Capital Gains Tax: What Every Homeowner Needs to Know

Toy houses stacked on coins

When you hear the term “capital gains tax,” you probably think of Wall Street investors and large stock portfolios. You probably don’t think about your modest four-bedroom house in the suburbs.

But capital gains taxes can be applied to the sale of virtually anything of value, including cars, equipment, and property. As long as there is a profit from the original purchase to the sale price, you have the potential for taxes.

This includes your home.

If there is the sale of property, there is the chance for capital gains taxes. But homeownership, which is seen as a pillar for American prosperity and financial stability, is treated with slightly different rules.

Selling Your Home and Capital Gains Tax: What All Homeowners Need to Know

Note: Tax Laws Change, Be Sure to Speak with a Qualified Tax Professional
Tax laws will change regularly and depend on local, state, and federal regulations. San Diego Purchase Loans is not a tax advisor; you must speak with a qualified professional before making any financial or tax-related decisions.

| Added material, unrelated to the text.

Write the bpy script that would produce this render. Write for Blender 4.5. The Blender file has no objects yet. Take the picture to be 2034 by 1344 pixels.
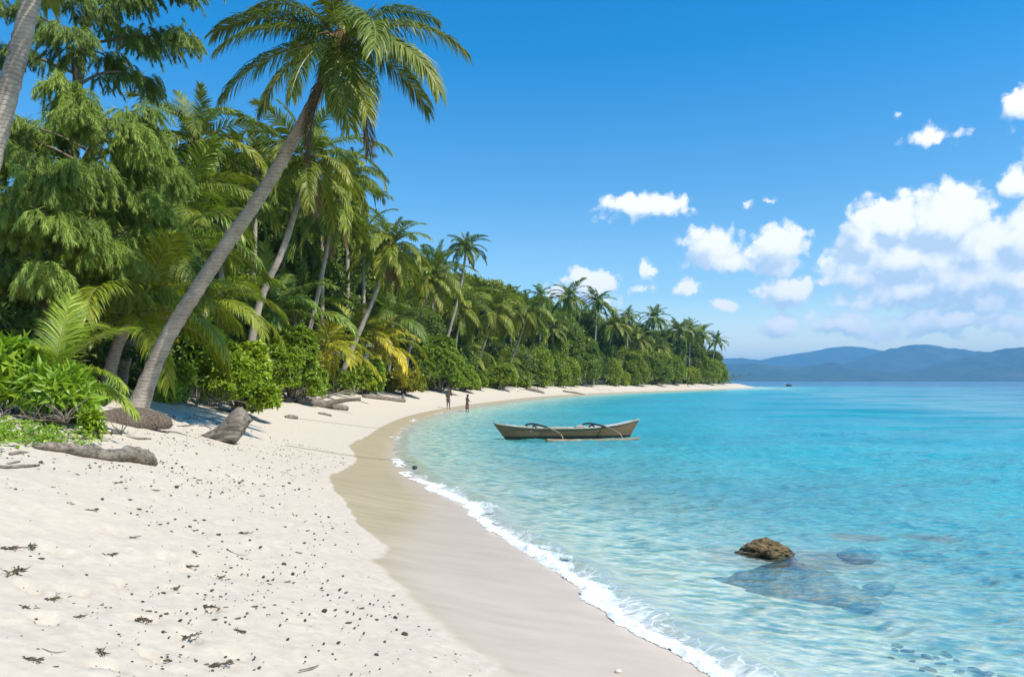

What are Capital Gains Taxes?

If you make a profit off the sale of a property or asset, it is considered a “capital gain.” This can apply to stocks and bonds, as well as physical items such as machinery or vehicles. The “gain” is usually the difference between what you sold it for and what you paid originally. For example, if you purchased $10,000 in company stock and sold it for $50,000 (certainly an excellent return), you would have a capital gain of $40,000.

Capital gains taxes are simply taxes on those gains. If you make a profit off a sale, it is considered part of your income and is therefore subject to taxation. However, it is not treated in the exact same manner as income, and there are exceptions to the tax, including profits realized after the sale of your primary home.

Sale of the Home: Usually Exempt from Capital Gains

If you sell your home, the first $250,000 ($500,000 for married couples filing jointly) is exempt from taxation. Assuming you have owned your home for the mandated period and meet all other requirements, the first $250,000 in profit is excluded from your tax bill. If, however, you make $300,000 in profit from the sale of the home, you will have to pay taxes on $50,000.

To qualify for this exemption, you have to have lived in the home for at least two years, and it must have been your main home for this time period.

You’ll Pay Higher Taxes if You Sell the Home Quickly

In general, if you purchase and sell a primary residence quickly, you will have to pay more taxes on your capital gains. This is because short-term capital gains, which are taxed like regular income, are treated differently than longterm capital gains.

Longterm capital gains give you the benefit of a reduced tax rate, which is usually less than 20%. So if you have held on to the property for at least a year, you have essentially reduced the tax rate. The taxes can be even less if you hold the property for longer, because it will allow the exemption to kick in.

Capital Gains Based on “Cost Basis,” Not Original Purchase Price

Shaking hands in front of a sold house
Understanding capital gains tax can make your home sale more profitable.

One thing to remember about capital gains in relationship to selling your home is that the taxes are based on the final sale price minus the “cost basis,” not the sale price minus the original purchase price.

For example, let’s say you purchased the home for $600,000 and spent $100,000 on maintenance and remodeling; this would make your cost basis $700,000. Five years later sold the home for $1 million. In this case, the capital gains would be $300,000. ($1,000,000 – $700,000 = $300,000). If it was only the original purchase price, and not the maintenance and remodeling, you would have a capital gain of $400,000. (Because the $100,000 in home remodeling was not included.) You can see that using cost basis instead of purchase price is beneficial.

Exemptions for Investment Properties

If you have investment properties, you may be able to exclude a portion of profits from your tax burden. Sections of the tax code allow you to avoid paying taxes on the initial profit if you are selling and then purchasing a similar property. For example, if you are selling your office space, then purchasing new office space, you may be able to exclude capital gains. There are details as far as the prices of one vs the other, so talk with a tax professional for more information on this situation.

Strategies for Reducing Capital Gains Taxes on the Sale of a Home

To avoid a heavy tax burden after the sale of a home, there are a few strategies you can adopt.

Don’t Sell the House Before Five Years

To avoid capital gains on the sale of your home, you need to be in the house for at least two years and have owned it for five. If needed, you may want to consider renting the property to reach five years of ownership.

Sell After Experiencing Capital Losses

If you are experiencing, or expect to experience, a loss in regular income over the next few years, it may be ideal to sell the home. Because you are experiencing a capital loss, you may be in a lower tax bracket, which could result in having less capital gains subject to taxes.

Keep Records of All Home Improvements

Because the capital gains from the sale of the home is based (basically) on your total costs, you should keep detailed records of all repairs, maintenance, and remodeling costs. These costs can be added to your total cost basis, which will decrease the official number that is considered your capital gain. Be sure to keep records so you can use these expenses to your advantage.